Until recently, you could drive by the Bonita Museum & Cultural Center on busy Bonita Road and not notice its sandy-colored stone walls. A few years ago, a member of the museum board reached out to Chula Vista metal artist Michael Leaf asking what could be done to make the place stand out.
“I'm an avid cyclist, so I ride through here all the time,” said Leaf. “And as I was coming down Bonita Road, I just saw it. And that's actually what I call this pattern, is the ‘it’ pattern. I just saw it. And I knew that was the answer.”
The “it” pattern is a series of panels painted a glossy blue and purple, with little shapes cut into the panels and pulled outward. It was installed in April. Now, thanks to the vivid color, the museum is hard to miss.
Leaf said part of his goal was having the outside of the museum reflect what’s going on inside.
“This is how we let not only the community know, but the world know, ‘Hey, there's a museum over here,’” he said.
What’s on the inside is a history of not only Bonita, but the Sweetwater Valley in general.
“People don’t know about Bonita, maybe about South Bay, so they’ll get a little history about the Sweetwater Valley, a little bit about the first people here, the Kumeyaay, as well as moving into the early days of water with the Sweetwater Dam, and then going into the agriculture, some of the citrus that was in the region,” said museum executive director Wendy Wilson.
The museum has just two rooms. In one, you’ll find the history. The other is where you find the cultural side of things. Various exhibitions come and go through the year, including works by Michael Leaf.
Opening on June 6 is "Beyond the Border, Plein Air.” It features artists from around the region who paint outdoor scenes across the county capturing the bright light, coastal vistas and urban scenery in real-time.
In Leaf’s Chula Vista studio a few miles away, you'll find various works of art wrought out of metal in various stages of completion. Much of it will eventually end up in the Bonita Museum.

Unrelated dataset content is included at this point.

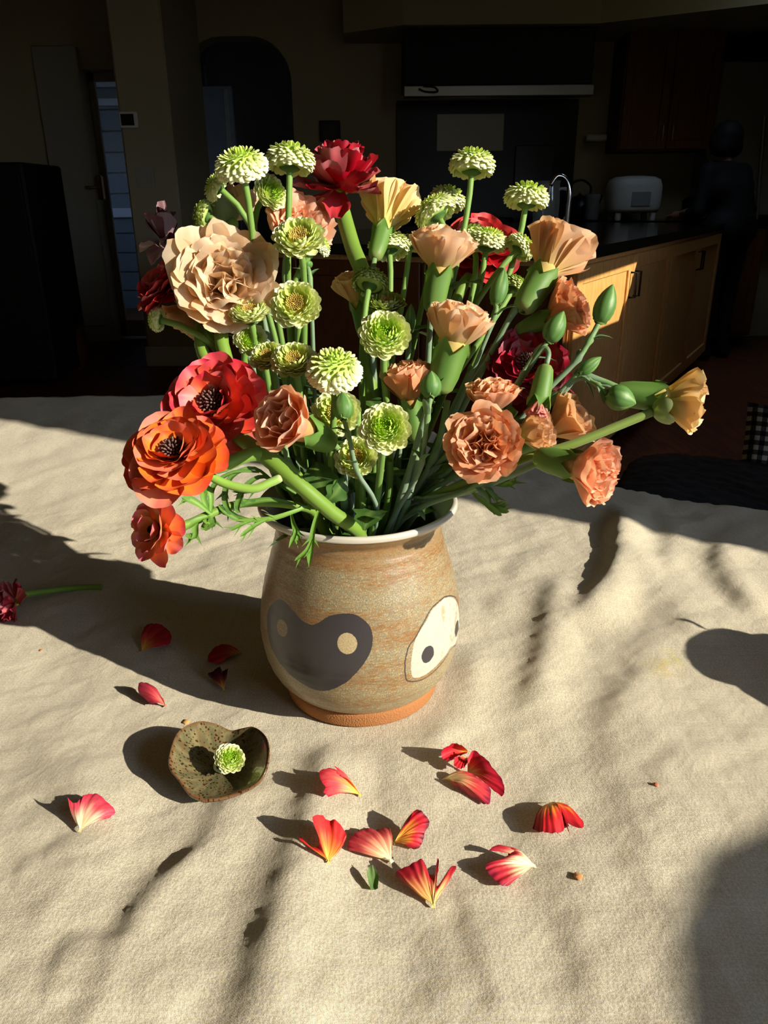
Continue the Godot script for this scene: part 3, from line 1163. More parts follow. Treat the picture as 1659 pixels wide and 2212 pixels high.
func ranunculus(label: String, pos: Vector3, wpx: float, axis: Vector3, kind: String, path: Array, o := {}) -> Node3D:
	var depth := (pos - cam_at).dot(cf)
	var rad := wpx * 0.5 * depth / FPX
	var root := thing("ranunculus", pos - axis * rad * 0.45, label, "flower")
	var b := axis_basis(axis, o.get("spin", rng.randf() * TAU))
	var cc := ran_cols(kind)
	var pm := mat("ranunculus petal", Color.WHITE, 0.62, {"vc": true, "back": Color(0.86, 0.8, 0.74), "rim": 0.03, "spec": 0.12})
	var xf := Transform3D(b, pos - root.position - axis * rad * 0.35)
	var core := MB.new()
	lathe(core, [V(0.05 * rad, -0.12 * rad), V(0.2 * rad, 0.0), V(0.22 * rad, 0.14 * rad), V(0.1 * rad, 0.3 * rad), V(0.002, 0.34 * rad)], 16, [L(120, 150, 60), L(120, 140, 60), L(70, 50, 40), L(80, 56, 50)])
	var bloom := part("bloom", core.done(), mat("flower heart", Color.WHITE, 0.7, {"vc": true}), root, xf)
	var sep := MB.new()
	lathe(sep, [V(0.06 * rad, -0.2 * rad), V(0.2 * rad, -0.12 * rad), V(0.24 * rad, -0.04 * rad), V(0.1 * rad, 0.0)], 12, [L(140, 176, 70)])
	part("calyx", sep.done(), mat("flower heart"), root, xf)
	var rings: Array = o.get("rings", [[8, 1.06, 2.05, 1.55, 0.56], [8, 1.02, 1.8, 1.25, 0.54], [8, 0.94, 1.55, 0.95, 0.50], [7, 0.80, 1.35, 0.65, 0.46], [6, 0.62, 1.15, 0.35, 0.40], [3, 0.46, 0.9, 0.1, 0.32]])
	for k in rings.size():
		var r: Array = rings[k]
		for i in r[0]:
			if rng.randf() < o.get("skip", 0.06):
				continue
			var az: float = TAU * (i + 0.5 * (k % 2)) / r[0] + rng.randf_range(-0.25, 0.25)
			var tint := rng.randf_range(-0.12, 0.12)
			var ca: Array = []
			for q in cc:
				ca.append((q as Color).lightened(tint) if tint > 0 else (q as Color).darkened(-tint))
			var dp := {"len": rad * r[1] * rng.randf_range(0.9, 1.06), "wid": rad * r[4] * rng.randf_range(0.85, 1.15), "th0": r[2], "th1": r[3] + rng.randf_range(-0.2, 0.2), "cup": rng.randf_range(0.2, 0.5), "ruf": rad * o.get("ruf", 0.035), "rk": rng.randf_range(2.0, 4.5), "serr": o.get("serr", 0.008), "round": o.get("round", 0.36), "claw": 0.34, "rb": rad * 0.12, "nu": 15, "nv": 12, "curl": rng.randf_range(-0.5, 0.4), "c0": ca[0], "c1": ca[1], "c2": ca[2]}
			part("petal", petal(dp).done(), pm, bloom, Transform3D(Basis(Vector3.UP, az), Vector3(0, rad * 0.02 * k, 0)))
	if not o.get("nocentre", false):
		var st := MB.new()
		var m := 84
		for i in m:
			var t := (i + 0.5) / m
			var az := i * 2.39996
			var lean := 1.25 * sqrt(t)
			var d := Vector3(sin(az) * sin(lean), cos(lean), cos(az) * sin(lean))
			var s0 := Vector3(0, 0.10, 0) * rad + d * 0.16 * rad
			var s1 := Vector3(0, 0.10, 0) * rad + d * rad * rng.randf_range(0.29, 0.37)
			var cs := L(104, 70, 74).lerp(L(140, 116, 84), rng.randf() * 0.5)
			tube(st, [s0, s0.lerp(s1, 0.72), s1], [0.010 * rad, 0.026 * rad, 0.018 * rad], 5, [cs.darkened(0.3), cs, cs])
		part("stamens", st.done(), mat("flower heart"), bloom).set_meta("kind", "stuff")
	if not path.is_empty():
		var mb := MB.new()
		var sr: float = o.get("stem_r", 0.0042)
		tube(mb, path, [sr], 12, stem_cols(RAN))
		wpart("stem", mb, stem_mat(), root)
	return root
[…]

One piece that will eventually be on public display is what you might call Leaf’s magnum opus. It is so large it has its own room in his studio.
“This is the second to-scale Last Supper on planet Earth. I just felt like making it, and when I learned the scale and size of the painting, I couldn’t believe the numbers. It was 29 feet by 15 feet,” Leaf said. “I thought I misread the paper because I’ve not seen the painting in real life.”
Leaf said at this point, he can’t reveal where the piece will end up.
Back at the museum, the metal artist is finishing up work on what will be the first piece in what Wendy Wilson said will become a “grand outdoor sculpture garden.”
Leaf calls it the piece Inner Strength. It’s a metal figure of a human holding two diverging steel bars in place. Leaf said it’s a metaphor of just how strong we as a people are, both externally and internally; a beacon of resilience.
You could also say an example of a homegrown native of the South Bay sharing his artistic gift to make his corner of our region a more beautiful, inviting place.